*PROBLEM*
In the entries below, count each line holding the word "pixels". Answer with the total alone.
— Start of THE RECORDS —
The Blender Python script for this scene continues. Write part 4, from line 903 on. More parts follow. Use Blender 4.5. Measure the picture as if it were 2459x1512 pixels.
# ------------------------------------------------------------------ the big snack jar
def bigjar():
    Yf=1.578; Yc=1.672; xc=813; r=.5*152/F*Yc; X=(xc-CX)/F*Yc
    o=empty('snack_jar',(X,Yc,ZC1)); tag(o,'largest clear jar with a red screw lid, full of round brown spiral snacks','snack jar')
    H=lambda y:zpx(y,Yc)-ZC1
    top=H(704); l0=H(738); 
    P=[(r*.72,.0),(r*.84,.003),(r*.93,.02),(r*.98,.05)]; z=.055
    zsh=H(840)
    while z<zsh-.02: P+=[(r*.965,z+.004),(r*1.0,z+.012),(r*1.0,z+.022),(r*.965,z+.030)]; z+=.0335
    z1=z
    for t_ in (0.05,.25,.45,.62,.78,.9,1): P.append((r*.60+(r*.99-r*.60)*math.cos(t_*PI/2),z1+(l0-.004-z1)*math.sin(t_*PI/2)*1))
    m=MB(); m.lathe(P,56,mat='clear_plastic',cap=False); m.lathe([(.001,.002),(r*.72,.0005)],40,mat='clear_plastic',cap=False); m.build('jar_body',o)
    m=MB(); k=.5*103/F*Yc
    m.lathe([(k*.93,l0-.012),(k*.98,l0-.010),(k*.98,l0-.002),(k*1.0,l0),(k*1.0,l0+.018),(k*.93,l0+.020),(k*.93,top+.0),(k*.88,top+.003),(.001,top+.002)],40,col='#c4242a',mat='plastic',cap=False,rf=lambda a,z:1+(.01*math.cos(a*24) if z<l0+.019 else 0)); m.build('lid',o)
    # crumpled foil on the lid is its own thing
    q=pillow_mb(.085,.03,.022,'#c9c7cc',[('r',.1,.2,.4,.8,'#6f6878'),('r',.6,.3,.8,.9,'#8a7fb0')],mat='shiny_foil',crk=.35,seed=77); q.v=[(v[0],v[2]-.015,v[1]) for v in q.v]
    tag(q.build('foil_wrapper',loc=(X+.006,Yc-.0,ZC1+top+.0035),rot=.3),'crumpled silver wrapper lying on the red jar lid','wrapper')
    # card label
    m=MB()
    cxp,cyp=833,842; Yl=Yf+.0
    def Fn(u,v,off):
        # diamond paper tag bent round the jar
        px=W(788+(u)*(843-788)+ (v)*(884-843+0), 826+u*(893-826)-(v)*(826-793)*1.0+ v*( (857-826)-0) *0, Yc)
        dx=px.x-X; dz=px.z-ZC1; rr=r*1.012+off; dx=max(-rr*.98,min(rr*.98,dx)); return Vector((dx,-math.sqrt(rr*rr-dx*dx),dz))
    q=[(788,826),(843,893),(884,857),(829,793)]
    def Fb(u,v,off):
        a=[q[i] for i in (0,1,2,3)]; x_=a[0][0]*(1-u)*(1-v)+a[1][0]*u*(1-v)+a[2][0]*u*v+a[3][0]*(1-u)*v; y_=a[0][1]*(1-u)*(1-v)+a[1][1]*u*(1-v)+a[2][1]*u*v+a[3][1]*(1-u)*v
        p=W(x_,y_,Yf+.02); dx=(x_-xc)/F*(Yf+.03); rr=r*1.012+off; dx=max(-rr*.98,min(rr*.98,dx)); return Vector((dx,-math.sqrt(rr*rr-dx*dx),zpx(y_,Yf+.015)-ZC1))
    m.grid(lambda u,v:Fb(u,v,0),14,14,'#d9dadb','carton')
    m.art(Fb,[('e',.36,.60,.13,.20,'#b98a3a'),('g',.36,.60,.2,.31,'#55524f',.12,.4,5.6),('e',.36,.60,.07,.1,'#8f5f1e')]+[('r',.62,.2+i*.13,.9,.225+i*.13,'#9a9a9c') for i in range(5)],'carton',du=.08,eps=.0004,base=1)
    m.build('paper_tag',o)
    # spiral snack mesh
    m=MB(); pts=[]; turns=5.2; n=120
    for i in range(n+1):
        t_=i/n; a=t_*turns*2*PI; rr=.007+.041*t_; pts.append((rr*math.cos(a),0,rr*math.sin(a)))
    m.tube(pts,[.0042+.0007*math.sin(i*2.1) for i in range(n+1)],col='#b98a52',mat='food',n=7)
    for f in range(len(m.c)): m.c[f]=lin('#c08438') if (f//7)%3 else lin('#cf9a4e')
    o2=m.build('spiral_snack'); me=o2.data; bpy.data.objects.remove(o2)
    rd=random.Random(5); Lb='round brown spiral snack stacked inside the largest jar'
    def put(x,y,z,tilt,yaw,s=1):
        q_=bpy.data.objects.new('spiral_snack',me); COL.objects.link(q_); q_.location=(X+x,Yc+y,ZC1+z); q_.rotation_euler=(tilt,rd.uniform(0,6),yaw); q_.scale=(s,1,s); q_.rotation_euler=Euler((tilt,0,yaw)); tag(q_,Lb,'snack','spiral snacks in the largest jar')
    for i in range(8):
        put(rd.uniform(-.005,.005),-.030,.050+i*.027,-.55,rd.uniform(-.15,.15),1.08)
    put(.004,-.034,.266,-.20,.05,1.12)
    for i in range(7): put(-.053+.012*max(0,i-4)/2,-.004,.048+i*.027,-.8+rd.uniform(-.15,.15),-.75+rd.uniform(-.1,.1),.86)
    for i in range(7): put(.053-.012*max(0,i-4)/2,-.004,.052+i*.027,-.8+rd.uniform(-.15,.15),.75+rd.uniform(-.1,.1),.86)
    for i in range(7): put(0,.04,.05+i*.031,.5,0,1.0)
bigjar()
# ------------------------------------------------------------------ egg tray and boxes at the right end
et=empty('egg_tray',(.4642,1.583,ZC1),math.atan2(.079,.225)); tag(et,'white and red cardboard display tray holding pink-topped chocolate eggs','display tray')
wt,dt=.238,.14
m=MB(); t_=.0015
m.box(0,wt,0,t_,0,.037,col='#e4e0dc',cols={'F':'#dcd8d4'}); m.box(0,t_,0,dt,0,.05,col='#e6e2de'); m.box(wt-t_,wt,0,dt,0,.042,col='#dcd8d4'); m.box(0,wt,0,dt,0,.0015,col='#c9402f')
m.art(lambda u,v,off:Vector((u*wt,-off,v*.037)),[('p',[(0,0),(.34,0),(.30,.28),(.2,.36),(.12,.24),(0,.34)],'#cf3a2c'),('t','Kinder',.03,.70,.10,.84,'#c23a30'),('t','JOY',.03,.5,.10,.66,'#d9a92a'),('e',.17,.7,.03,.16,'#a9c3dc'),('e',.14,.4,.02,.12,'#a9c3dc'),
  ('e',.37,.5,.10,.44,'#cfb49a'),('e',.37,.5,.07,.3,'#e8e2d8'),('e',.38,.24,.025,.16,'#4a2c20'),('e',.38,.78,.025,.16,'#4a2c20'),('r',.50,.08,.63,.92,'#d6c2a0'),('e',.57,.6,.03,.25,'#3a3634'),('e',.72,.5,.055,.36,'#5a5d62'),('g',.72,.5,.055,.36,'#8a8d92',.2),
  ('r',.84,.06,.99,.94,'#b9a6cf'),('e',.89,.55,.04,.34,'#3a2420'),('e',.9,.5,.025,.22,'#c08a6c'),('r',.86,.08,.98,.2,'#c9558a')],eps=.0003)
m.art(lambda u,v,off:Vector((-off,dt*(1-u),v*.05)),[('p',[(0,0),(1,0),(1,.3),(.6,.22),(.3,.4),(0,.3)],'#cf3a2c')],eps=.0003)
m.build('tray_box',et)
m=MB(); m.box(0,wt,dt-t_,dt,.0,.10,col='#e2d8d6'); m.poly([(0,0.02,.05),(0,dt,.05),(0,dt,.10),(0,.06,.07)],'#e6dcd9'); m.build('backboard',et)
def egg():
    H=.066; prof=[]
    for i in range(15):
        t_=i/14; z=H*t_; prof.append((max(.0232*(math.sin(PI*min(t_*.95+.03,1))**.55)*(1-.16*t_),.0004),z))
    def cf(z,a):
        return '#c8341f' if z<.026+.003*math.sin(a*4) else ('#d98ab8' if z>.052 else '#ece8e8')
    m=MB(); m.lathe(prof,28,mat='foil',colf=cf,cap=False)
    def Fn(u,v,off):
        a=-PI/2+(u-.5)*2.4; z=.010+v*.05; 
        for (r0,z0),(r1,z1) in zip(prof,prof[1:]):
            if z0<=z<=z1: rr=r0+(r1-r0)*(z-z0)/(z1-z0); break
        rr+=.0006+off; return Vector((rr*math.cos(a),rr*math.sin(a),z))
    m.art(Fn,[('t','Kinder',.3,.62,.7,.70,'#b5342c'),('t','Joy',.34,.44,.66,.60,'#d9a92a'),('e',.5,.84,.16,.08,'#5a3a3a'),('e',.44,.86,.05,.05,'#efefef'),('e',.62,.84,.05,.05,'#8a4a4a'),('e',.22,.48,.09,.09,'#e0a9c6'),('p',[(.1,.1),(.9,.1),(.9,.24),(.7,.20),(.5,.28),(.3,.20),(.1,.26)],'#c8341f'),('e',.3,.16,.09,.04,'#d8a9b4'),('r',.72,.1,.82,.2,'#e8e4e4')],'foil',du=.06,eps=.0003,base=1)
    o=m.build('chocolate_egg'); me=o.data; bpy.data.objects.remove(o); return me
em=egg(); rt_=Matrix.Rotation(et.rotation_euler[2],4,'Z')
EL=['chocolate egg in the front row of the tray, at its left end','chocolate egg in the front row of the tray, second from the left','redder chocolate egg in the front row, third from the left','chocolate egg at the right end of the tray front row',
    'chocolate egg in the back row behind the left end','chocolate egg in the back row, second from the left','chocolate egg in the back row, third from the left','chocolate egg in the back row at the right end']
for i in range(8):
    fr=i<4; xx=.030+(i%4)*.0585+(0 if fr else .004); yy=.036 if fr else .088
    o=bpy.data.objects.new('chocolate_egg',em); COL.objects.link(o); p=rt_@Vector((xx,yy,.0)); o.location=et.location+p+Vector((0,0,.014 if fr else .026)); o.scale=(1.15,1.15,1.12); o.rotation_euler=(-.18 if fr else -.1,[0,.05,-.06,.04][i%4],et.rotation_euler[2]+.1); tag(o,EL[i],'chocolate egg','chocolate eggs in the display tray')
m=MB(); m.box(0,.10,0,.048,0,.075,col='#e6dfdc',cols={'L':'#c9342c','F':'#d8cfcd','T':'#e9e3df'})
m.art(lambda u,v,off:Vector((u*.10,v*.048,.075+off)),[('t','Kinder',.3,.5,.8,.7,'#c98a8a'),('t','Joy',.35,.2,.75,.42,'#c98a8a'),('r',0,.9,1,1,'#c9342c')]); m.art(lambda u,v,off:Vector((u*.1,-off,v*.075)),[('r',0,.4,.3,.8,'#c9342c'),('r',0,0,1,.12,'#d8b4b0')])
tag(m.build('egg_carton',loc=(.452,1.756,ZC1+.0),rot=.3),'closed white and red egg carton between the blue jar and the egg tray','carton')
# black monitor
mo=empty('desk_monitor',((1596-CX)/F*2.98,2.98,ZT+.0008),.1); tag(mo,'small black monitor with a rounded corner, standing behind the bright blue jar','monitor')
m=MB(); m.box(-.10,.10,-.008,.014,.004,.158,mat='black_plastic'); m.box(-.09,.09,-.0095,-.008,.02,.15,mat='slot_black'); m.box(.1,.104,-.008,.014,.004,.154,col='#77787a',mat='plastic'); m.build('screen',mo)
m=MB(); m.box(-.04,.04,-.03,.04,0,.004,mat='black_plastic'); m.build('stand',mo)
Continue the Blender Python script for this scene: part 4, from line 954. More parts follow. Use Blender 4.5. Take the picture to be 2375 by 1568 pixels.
— End of THE RECORDS —
*ANSWER TO THIS EXERCISE*
2